In the United States today, there is a growing number of Dominican immigrants, especially first and second- generation students who are getting college educations and degrees. While at Harvard this weekend, I had the opportunity to network and meet approximately 500 young Dominican students and intellectuals to learn more about our country’s political and social realities, its contribution to scholarly fields in the States and even the current condition of Dominican women.

I listened to success stories, from the first Dominican man to represent our country and win an Olympic gold medal to the first Dominican woman to become an American ambassador, and I was deeply inspired by our talent. All of the students that I met were hungry to succeed and assumed ownership of their lives to be leaders and innovators in their respective communities. They were civil engineers, aspiring doctors and lawyers, filmmakers, artists, activists, trailblazers, young ambassadors, survivors, and most important of all, proud Dominicans.

It was a beautiful thing for me to be a part of, especially since I feel that the Dominican community at Amherst is small and not as visible as it should be. There was really a strong sense of pride in the atmosphere and I was reminded of the time that I spent on my grandmother’s lap drinking milk, listening to her soft breathing and the coconut trees sway in the night in the city of Santiago. My little transnational experience brought to life right before my eyes.

Furthermore, I learned that I have a commitment to serve my community and my family in the Dominican Republic; to take everything that I have learned in the States to better the condition of my country. Ever since I began my Amherst career, I have considered studying abroad in the Dominican Republic and returning to Santiago to speak to the people of the neighborhood I grew up in for three years. I have even considered becoming politically involved in Dominican-American affairs. However, I know that I am not ready right now. I know that before I return, I need to do and learn more at Amherst. For me, the trip to my country is not only to remember my childhood, but to also make political and social changes.

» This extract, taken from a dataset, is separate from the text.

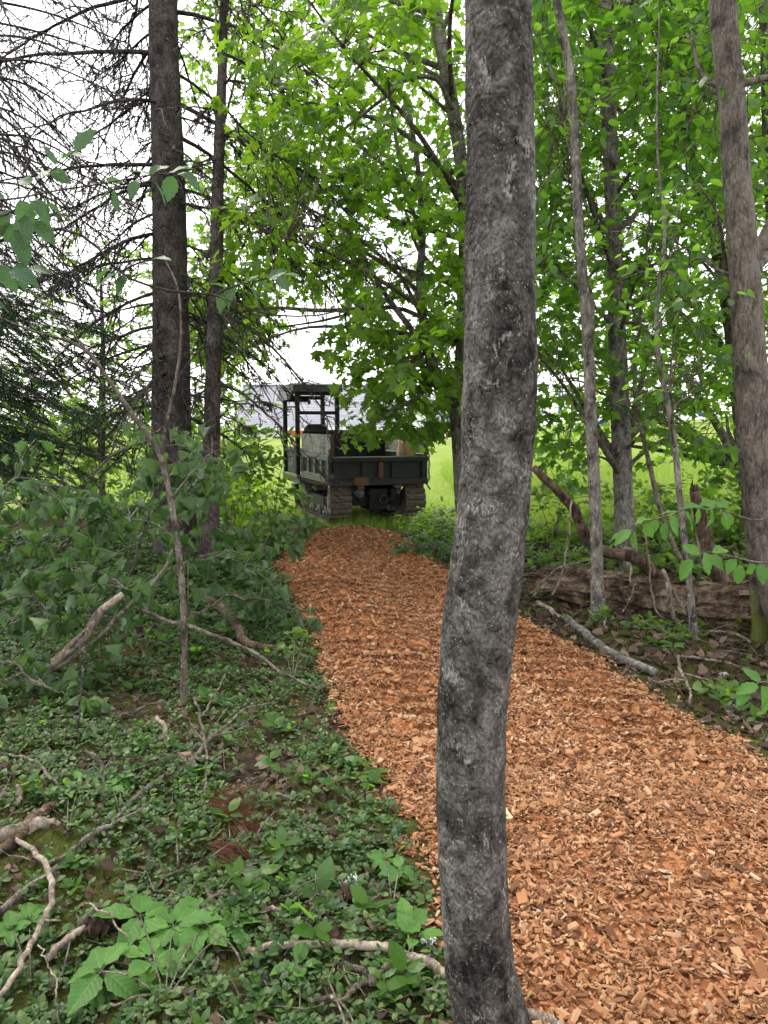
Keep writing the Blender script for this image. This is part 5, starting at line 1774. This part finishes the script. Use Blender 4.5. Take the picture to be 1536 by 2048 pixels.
stick('brown twig bundle end at the bottom below the pale root', [(620, 2005, 9, .02), (690, 2000, 10, .02), (730, 1975, 11, .03), (770, 1955, 10, .03)], 'twig', side=[(.4, 50, .15), (.6, -50, .12)])
stick('long thin twig crossing the bottom of the ground cover', [(740, 1990, 6, .03), (800, 1985, 7, .03), (860, 1985, 7, .03), (920, 1990, 7, .03)], 'twig_pale')
stick('thin pale stem lying beside the large seedling', [(220, 2005, 5, .02), (300, 2005, 6, .02), (380, 1998, 5, .02), (460, 1975, 5, .02)], 'twig_pale')
stick('thin white twig arching behind the large seedling', [(175, 1812, 4, .06), (215, 1835, 4, .06), (255, 1875, 4, .04)], 'twig_pale')
stick('slanting pale stick under the crumpled dead leaf', [(95, 1915, 14, .02), (130, 1890, 15, .02), (170, 1855, 14, .03), (200, 1825, 12, .03)], 'twig_pale')
stick('thin bare stem standing at the left of the large seedling', [(118, 2048, 4, .0), (112, 1980, 4, .06), (100, 1930, 4, .1), (75, 1890, 3, .12)], 'twig_pale')
stick('pale broken branch end on the chips right of the near trunk', [(1040, 2025, 20, .05), (1075, 2030, 20, .05), (1110, 2045, 19, .05), (1130, 2060, 18, .05)], 'twig_pale')
stick('slim twig in the cover below the wilting heap', [(200, 1440, 5, .04), (260, 1425, 5, .05), (310, 1405, 4, .06)], 'twig')
stick('thin pale twig near the chip rim at the fallen maple leaf', [(485, 1595, 6, .02), (530, 1592, 7, .02), (590, 1598, 6, .02)], 'twig')
stick('thin twig slanting up from the ground cover centre', [(400, 1440, 4, .04), (430, 1390, 4, .1), (450, 1350, 4, .15)], 'twig')

# ------------------------------------------------------------------ small things on the ground
nf = root('dead_needle_fan', 'rust-brown fan of dead pine needles on the ground cover', 'pine needles', gd(465, 1660))
b = gd(440, 1600, .06)
m = MB()
stem(m, [gd(425, 1590, .05), gd(455, 1640, .05), gd(460, 1720, .04)], (.004, .002), 10, 5)
m.build('twig', M['twig'], nf)
m = MB()
for (cx_, cy_, ex, ey_, nn_) in [(415, 1598, 535, 1640, 130), (420, 1602, 505, 1672, 130), (430, 1690, 500, 1735, 70)]:
    for k in range(nn_):
        a = gd(cx_ + rng.normal(0, 8), cy_ + rng.normal(0, 10), .05)
        e = gd(ex + rng.normal(0, 34), ey_ + rng.normal(0, 26), .02)
        mid = (a + e) / 2 + (0, 0, rng.uniform(.005, .04))
        m.tube([a, mid, e], (.0012, .0011, .0006), 3, False)
tag(m.build('needles', M['needle_dead'], nf, smooth=False), kind='stuff')


def crumpled(name, label, px, py, size, mat, cat, seed, amp=.35, lift=.02, yaw=0.):
    r = np.random.default_rng(seed)
    nz = SN(1.6, 16, 2, seed)
    g = np.linspace(-1, 1, 15)
    A_, B_ = np.meshgrid(g, g, indexing='ij')
    rad = np.maximum(np.abs(A_), np.abs(B_))
    q = gd(px, py, lift)
    V = np.stack([A_ * size * .5 + .12 * size * nz(A_ + 4, B_), B_ * size * .35 + .12 * size * nz(A_, B_ + 7), size * amp * (nz(A_, B_) * .6 + .5 * (1 - rad ** 2))], -1)
    V[..., 2] -= V[..., 2].min()
    o = MB().add(V, grid_tris(15, 15)).build(name, M[mat] if isinstance(mat, str) else mat)
    o.location = Vector(q) - Vector((0, 0, lift - .005))
    o.rotation_euler = (0, 0, yaw)
    return tag(o, label, cat)


k = NT('clear_plastic')
b = k.n('BsdfPrincipled')
b.inputs['Base Color'].default_value = (.9, .93, .95, 1)
b.inputs['Roughness'].default_value = .12
b.inputs['Transmission Weight'].default_value = .75
b.inputs['IOR'].default_value = 1.3
M['clear_plastic'] = k.done(b.outputs['BSDF'])
crumpled('plastic_cup', 'crumpled clear plastic cup on the ground left of the near trunk', 700, 1768, .07, 'clear_plastic', 'plastic cup', 4, .4)
crumpled('plastic_scrap', 'small scrap of clear plastic against the near trunk foot', 858, 1880, .05, 'clear_plastic', 'plastic scrap', 9, .3)
crumpled('dead_leaf', 'large crumpled purple-brown dead leaf on the lower left', 205, 1850, .11, 'leaf_litter', 'dead leaf', 14, .4, yaw=.6)
crumpled('dead_leaf', 'curled pale brown dead leaf near the clear cup', 690, 1805, .075, 'leaf_litter', 'dead leaf', 15, .5, yaw=1.1)
crumpled('white_scrap', 'small white scrap on the litter right of the path', 1448, 1347, .055, M['board'], 'paper scrap', 17, .3)
o = link('maple_leaf', MB().add(*MAPLE).mesh('maple_leaf_flat', None, False), M['leaf_light'])
o.location = Vector(gd(715, 1552, .03))
o.rotation_euler = (.12, -.1, -1.2)
o.scale = (.17, .17, .17)
tag(o, 'yellow-green fallen maple leaf at the left rim of the chips', 'fallen leaf')


# ------------------------------------------------------------------ ground cover, moss, litter
def scatter(n, x0, x1, y0, y1, pw=1.0, margin=.05):
    y = y0 + (y1 - y0) * rng.random(n) ** pw
    x = x0 + (x1 - x0) * rng.random(n)
    ok = (np.abs(x) < .53 * y + .95) & (on_path(x, y) < -margin * rng.random(n))
    return x[ok], y[ok]


def rosettes(mb, x, y, hmax, size, nl=6, tmpl=SMALL):
    n = len(x)
    z = G(x, y)
    h = hmax * rng.uniform(.15, 1, n)
    a = rng.uniform(0, 6.28, (n, 1)) + np.arange(nl)[None] * (2 * math.pi / nl * 1.0) + rng.normal(0, .35, (n, nl))
    el = rng.normal(.30, .28, (n, nl))
    sz = (size * np.exp(rng.normal(0, .25, n)))[:, None] * rng.uniform(.7, 1.2, (n, nl))
    yd = np.stack([np.cos(a) * np.cos(el), np.sin(a) * np.cos(el), np.sin(el)], -1)
    P = np.stack([x, y, z + h], -1)[:, None] + yd * .004 + np.stack([np.zeros((n, nl)), np.zeros((n, nl)), -rng.uniform(0, .5, (n, nl)) * h[:, None]], -1)
    up = np.array((0, 0, 1.)) + rng.normal(0, .25, P.shape)
    B = leaf_basis(yd.reshape(-1, 3), up.reshape(-1, 3)) * sz.reshape(-1)[:, None, None]
    mb.inst(tmpl[0], tmpl[1], B, P.reshape(-1, 3))


_lg = big_leaf(width=.6, fold=.2, droop=.45, wave=.06, ny=5, nx=1, curl=.0, serr=0, seed=3)
_lg2 = big_leaf(width=.7, fold=-.15, droop=-.4, wave=.07, ny=5, nx=1, curl=.0, serr=0, seed=8)


def litter(mb, x, y, size, lift=.006):
    n = len(x)
    yd = rng.normal(0, 1, (n, 3)) * (1, 1, .25)
    up = rng.normal(0, .38, (n, 3)) + (0, 0, 1)
    s = size * rng.uniform(.6, 1.4, n)
    B = leaf_basis(yd, up) * s[:, None, None]
    B[:, :, 2] *= rng.uniform(.5, 1.5, n)[:, None]
    P = np.stack([x, y, G(x, y) + lift + .014 * rng.random(n)], -1)
    h = n // 2
    mb.inst(_lg[0], _lg[1], B[:h], P[:h])
    mb.inst(_lg2[0], _lg2[1], B[h:], P[h:])


mb = MB()
x, y = scatter(9000, -4.6, .55, 1.5, 6.8, 1.15)
litter(mb, x, y, .048)
tag(mb.build('leaf_litter', M['leaf_litter'], smooth=True), 'brown dead leaves covering the ground left of the path', 'leaf litter', kind='stuff')
mb = MB()
x, y = scatter(9500, .2, 5.2, 3.4, 10.5, 1.1)
litter(mb, x, y, .075)
tag(mb.build('leaf_litter', M['leaf_litter'], smooth=True), 'brown dead leaves covering the ground right of the path', 'leaf litter', kind='stuff')

gcn = SN(.9, 12, 2, 21)
mb = MB()
x, y = scatter(26000, -4.8, .55, 1.5, 7.5, 1.1, .06)
k_ = gcn(x, y) + rng.normal(0, .3, len(x)) > -.34
x, y = x[k_], y[k_]
rosettes(mb, x, y, .055, .028, 5)
x, y = scatter(5000, -5, .3, 6, 11, 1, .1)
rosettes(mb, x, y, .12, .055)
tag(mb.build('ground_cover', M['leaf_ground'], smooth=False), 'glossy small-leaved ground cover left of the path', 'ground cover', kind='stuff')
mb = MB()
x, y = scatter(200, -4.2, .5, 1.7, 6.5, 1.1, .15)
rosettes(mb, x, y, .10, .062, 5, OVATE)
x, y = scatter(2600, -3.8, .5, 1.7, 6.0, 1.1, .12)
k_ = gcn(x * 1.7 + 3, y * 1.7) > .25
rosettes(mb, x[k_], y[k_], .05, .034, 5, OVATE)
tag(mb.build('leafy_weeds', M['leaf_beech'], smooth=False), 'scattered taller green weeds among the ground cover', 'weeds', kind='stuff')
mb = MB()
x, y = scatter(2600, .3, 5.2, 4.0, 11, 1, .2)
k_ = gcn(x + 5, y) > .15
rosettes(mb, x[k_], y[k_], .14, .06, 5, OVATE)
x, y = scatter(1100, .4, 6, 7.8, 11.8, 1, .2)
rosettes(mb, x, y, .30, .075, 6, OVATE)
tag(mb.build('leafy_weeds', M['leaf_light'], smooth=False), 'green weeds between the trunks right of the path', 'weeds', kind='stuff')

mn = SN(1.1, 12, 2, 33)
mb = MB()
for (n, x0, x1, y0, y1, th) in [(90000, -3.6, .5, 1.7, 5.5, -.05), (40000, 1.2, 4.2, 4.0, 6.6, .05)]:
    x, y = scatter(n, x0, x1, y0, y1, 1.1, .05)
    k_ = mn(x, y) + rng.normal(0, .12, len(x)) > th
    x, y = x[k_], y[k_]
    blades(mb, x, y, .016 + .022 * rng.random(len(x)), .006, .6)
tag(mb.build('moss', M['moss'], smooth=False), 'yellow-green moss patches on the woodland floor', 'moss', kind='stuff')
mb = MB()
for (n, x0, x1, y0, y1) in [(620, -3.8, .5, 1.8, 6.5), (700, .8, 4.8, 3.8, 8.5)]:
    x, y = scatter(n, x0, x1, y0, y1, 1.1, .1)
    for a, c in zip(x, y):
        th = rng.uniform(0, 6.28)
        l = rng.uniform(.06, .35)
        P = np.array((a, c, 0)) + np.array((math.cos(th), math.sin(th), 0)) * np.linspace(-.5, .5, 5)[:, None] * l + rng.normal(0, .015 * l * 3, (5, 3))
        P[:, 2] = G(P[:, 0], P[:, 1]) + .012 + np.abs(rng.normal(0, .02, 5)).cumsum() * rng.random()
        mb.tube(P, np.linspace(1, .4, 5) * rng.uniform(.0018, .005), 4, False)
tag(mb.build('twig_litter', M['twig'], smooth=True), 'fine dead twigs littering the woodland floor', 'twigs', kind='stuff')
x, y = scatter(1500, -3, 3, 1.8, 9, 1.2, 0)
w_ = on_path(x, y)
k_ = w_ > -.22
cm = MB()
n = k_.sum()
R3 = rot(rng.uniform(0, 6.28, n), rng.normal(0, .4, n), rng.normal(0, .4, n)) * (np.array((.024, .012, .005)) * rng.uniform(.6, 1.5, (n, 1)))[:, None, :]
cm.inst(CV, BOXT, R3, np.stack([x[k_], y[k_], G(x[k_], y[k_]) + .012], -1))
tag(cm.build('stray_chips', M['chip'], smooth=False), 'stray wood chips scattered along the path rim', 'wood chips', kind='stuff')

Even though my mother struggles to understand why I am so interested in Latin American history and revolutionary politics right now, I know that she will learn to accept it one day. If my mother had been at the conference with me, she would have an easy time relating a lot to what was discussed and presented. The carnival lechones (carnival dancers in costumes) that the organizers surprised us with during lunch yesterday would have had her up, dancing and singing like she loves to. However, like my father, returning to our country after so many years is no longer an option when the United States is now the place we call home. La República (The Republic, short for the Dominican Republic) is a distant memory, one that in their eyes should remain as such for as long as possible.

But after attending this event with about eight other Amherst students, I hope that our campus can one day also organize its own Conference to empower young Dominican students in the Pioneer Valley area. We need to continue raising difficult questions and engaging in critical discussions about the violent Dominican-Haitian relations, especially now that Dominican-born Haitians are being denied their citizenship status and violently deported from the country. A lot of the questions I have had regarding Latino identity in the United States have been answered in most of my classes this semester, and also by the strong voices I heard at this Conference this weekend.

Perhaps this is the start of my revolution. The most important things that I have now are my weapons—my hands, my intelligence, my heart and my voice. Long live my beautiful country, the Dominican Republic!